Bilinçdışımız bizi günde 24 saat
destekler. Hiçbir zaman nefes almayı unutmayız, kalbimiz atmayı unutmaz.
Bu konudaki NLP’nin Önvarsayımları şunlardır :
“Bilinçdışı her zaman
iyilikseverdir.”
“Tüm davranışların arkasında olumlu
bir niyet vardır.
Bir ‘Bilinçdışına Güvenme’ Hikayesi
“Oğlum Konuşacak”
“Milton dört yaşına geldiğinde
çevresindeki insanların çoğu onun için endişeleniyordu çünkü iki yaşındaki
kızkardeşi konuşmaya başladığı halde, o hala konuşamıyordu. Kızkardeşi de
aslında konuşuyordu ama bir şey söylemiyordu. İnsanlar Milton için
endişeleniyordu, dört yaşında erkek çocuğu, konuşamıyordu.

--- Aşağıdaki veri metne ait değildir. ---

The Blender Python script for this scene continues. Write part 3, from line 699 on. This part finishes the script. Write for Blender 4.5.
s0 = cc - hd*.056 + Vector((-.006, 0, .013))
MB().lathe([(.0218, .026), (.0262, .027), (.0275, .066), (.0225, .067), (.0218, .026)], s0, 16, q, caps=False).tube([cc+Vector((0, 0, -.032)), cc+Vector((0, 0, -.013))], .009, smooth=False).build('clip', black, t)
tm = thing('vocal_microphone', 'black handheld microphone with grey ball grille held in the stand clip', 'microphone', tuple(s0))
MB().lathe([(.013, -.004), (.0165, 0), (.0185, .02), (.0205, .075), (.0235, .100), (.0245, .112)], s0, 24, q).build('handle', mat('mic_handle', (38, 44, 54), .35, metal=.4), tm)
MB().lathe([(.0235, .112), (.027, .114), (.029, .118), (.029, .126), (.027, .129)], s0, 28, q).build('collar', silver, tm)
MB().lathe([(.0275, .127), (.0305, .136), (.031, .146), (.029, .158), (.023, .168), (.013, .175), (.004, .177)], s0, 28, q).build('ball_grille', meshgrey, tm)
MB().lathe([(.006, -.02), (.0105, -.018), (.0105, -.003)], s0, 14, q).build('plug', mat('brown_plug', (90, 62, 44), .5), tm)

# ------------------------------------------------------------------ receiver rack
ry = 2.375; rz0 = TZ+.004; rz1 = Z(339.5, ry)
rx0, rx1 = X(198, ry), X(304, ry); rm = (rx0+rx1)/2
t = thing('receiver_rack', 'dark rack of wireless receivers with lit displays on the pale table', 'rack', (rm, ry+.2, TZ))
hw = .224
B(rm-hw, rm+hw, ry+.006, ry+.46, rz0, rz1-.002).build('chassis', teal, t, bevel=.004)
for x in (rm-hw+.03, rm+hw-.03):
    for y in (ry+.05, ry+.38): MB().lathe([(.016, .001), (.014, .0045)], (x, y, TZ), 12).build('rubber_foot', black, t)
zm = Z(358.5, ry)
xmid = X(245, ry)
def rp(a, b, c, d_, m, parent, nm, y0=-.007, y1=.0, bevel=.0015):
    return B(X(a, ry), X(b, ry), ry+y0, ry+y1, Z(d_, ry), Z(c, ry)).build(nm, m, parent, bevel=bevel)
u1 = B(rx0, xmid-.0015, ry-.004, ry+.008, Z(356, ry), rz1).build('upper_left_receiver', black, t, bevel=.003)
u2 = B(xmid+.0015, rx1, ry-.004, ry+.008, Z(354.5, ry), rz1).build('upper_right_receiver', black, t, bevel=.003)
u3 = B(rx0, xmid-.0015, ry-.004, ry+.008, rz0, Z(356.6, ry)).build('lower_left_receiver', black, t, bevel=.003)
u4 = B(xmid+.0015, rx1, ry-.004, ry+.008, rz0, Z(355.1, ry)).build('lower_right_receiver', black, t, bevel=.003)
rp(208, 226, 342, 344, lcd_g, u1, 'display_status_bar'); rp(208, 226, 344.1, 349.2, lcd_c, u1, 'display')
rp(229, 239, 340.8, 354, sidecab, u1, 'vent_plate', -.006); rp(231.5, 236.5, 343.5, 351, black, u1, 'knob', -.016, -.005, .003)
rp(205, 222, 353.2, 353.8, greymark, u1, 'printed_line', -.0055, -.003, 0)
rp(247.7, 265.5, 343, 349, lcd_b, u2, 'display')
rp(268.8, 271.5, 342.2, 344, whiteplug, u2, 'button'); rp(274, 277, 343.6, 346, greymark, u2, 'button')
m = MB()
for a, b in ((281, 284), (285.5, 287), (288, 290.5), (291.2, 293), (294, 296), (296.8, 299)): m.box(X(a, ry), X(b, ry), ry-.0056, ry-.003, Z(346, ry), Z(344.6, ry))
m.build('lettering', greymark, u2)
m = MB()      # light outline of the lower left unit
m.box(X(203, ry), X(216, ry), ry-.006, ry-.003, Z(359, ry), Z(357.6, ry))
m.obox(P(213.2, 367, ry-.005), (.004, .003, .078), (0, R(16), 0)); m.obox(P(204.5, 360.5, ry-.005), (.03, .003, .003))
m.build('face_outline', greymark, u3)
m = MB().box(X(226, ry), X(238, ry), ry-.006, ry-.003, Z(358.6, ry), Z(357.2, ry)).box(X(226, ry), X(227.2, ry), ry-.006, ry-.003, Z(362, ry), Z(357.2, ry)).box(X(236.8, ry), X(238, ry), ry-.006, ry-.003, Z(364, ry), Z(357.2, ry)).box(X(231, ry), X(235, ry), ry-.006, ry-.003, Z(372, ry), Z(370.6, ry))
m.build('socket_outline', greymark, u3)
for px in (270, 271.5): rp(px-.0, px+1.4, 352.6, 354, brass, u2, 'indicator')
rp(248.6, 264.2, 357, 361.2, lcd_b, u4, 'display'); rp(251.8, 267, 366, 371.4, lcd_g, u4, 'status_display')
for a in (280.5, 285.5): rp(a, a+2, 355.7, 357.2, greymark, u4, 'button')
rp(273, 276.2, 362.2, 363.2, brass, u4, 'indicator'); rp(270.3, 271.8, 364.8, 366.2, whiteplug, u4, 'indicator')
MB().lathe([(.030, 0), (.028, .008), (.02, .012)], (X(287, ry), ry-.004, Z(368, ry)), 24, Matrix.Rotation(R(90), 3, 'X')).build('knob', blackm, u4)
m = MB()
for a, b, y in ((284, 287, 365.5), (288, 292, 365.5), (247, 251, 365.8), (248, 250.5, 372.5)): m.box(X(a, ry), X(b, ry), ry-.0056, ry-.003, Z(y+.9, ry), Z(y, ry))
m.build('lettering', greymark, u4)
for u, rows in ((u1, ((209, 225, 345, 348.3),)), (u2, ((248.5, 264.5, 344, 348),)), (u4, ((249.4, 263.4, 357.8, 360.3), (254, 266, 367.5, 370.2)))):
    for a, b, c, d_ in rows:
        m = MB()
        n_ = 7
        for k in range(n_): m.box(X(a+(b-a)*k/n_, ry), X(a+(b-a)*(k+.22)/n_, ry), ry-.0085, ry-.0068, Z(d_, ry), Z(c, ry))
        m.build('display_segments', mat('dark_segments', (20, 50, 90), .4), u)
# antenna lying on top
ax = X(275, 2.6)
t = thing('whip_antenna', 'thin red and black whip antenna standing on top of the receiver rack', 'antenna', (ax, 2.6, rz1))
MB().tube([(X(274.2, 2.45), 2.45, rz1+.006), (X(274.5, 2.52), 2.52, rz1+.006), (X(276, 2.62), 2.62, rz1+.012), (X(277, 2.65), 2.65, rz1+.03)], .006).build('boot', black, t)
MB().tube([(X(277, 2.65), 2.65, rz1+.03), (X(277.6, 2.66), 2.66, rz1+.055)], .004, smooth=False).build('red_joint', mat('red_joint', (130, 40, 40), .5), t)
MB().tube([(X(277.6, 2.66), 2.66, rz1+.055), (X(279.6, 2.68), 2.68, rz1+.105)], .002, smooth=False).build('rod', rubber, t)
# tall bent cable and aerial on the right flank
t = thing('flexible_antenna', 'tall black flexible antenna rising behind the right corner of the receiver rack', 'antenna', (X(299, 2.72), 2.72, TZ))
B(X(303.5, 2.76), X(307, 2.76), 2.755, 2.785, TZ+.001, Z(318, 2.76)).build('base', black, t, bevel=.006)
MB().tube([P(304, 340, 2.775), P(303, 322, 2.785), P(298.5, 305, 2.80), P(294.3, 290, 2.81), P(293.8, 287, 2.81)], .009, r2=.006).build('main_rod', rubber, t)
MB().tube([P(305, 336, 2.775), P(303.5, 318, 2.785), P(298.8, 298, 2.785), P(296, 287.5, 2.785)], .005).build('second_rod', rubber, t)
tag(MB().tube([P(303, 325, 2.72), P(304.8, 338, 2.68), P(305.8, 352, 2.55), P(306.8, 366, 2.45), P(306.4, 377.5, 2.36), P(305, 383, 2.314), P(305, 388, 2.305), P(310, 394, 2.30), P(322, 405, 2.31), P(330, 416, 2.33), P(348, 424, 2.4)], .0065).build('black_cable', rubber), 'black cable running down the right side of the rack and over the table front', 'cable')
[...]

Milton’un annesi ise çok rahattı
ve onlara şöyle diyordu : ‘Zamanı geldiğinde oğlum konuşacak.’
Sidney Rosen’ın bu hikayeyle
ilgili yorumu şöyle :
Bu hikaye Erickson’ın en güçlü
inancının ışığıyla parlıyor : bilinçdışı zihne güvenilebilir. En doğru zamanda
en uygun yanıtları üretecektir. İlk defa hipnotik trans deneyleyen, kişilere bu
hikaye anlatılırsa sabırla oturup konuşmanın başlamasını ve sözel olmayan
bilinçdışı mesajların alınmasını beklemeleri için onları cesaretlendirecektir.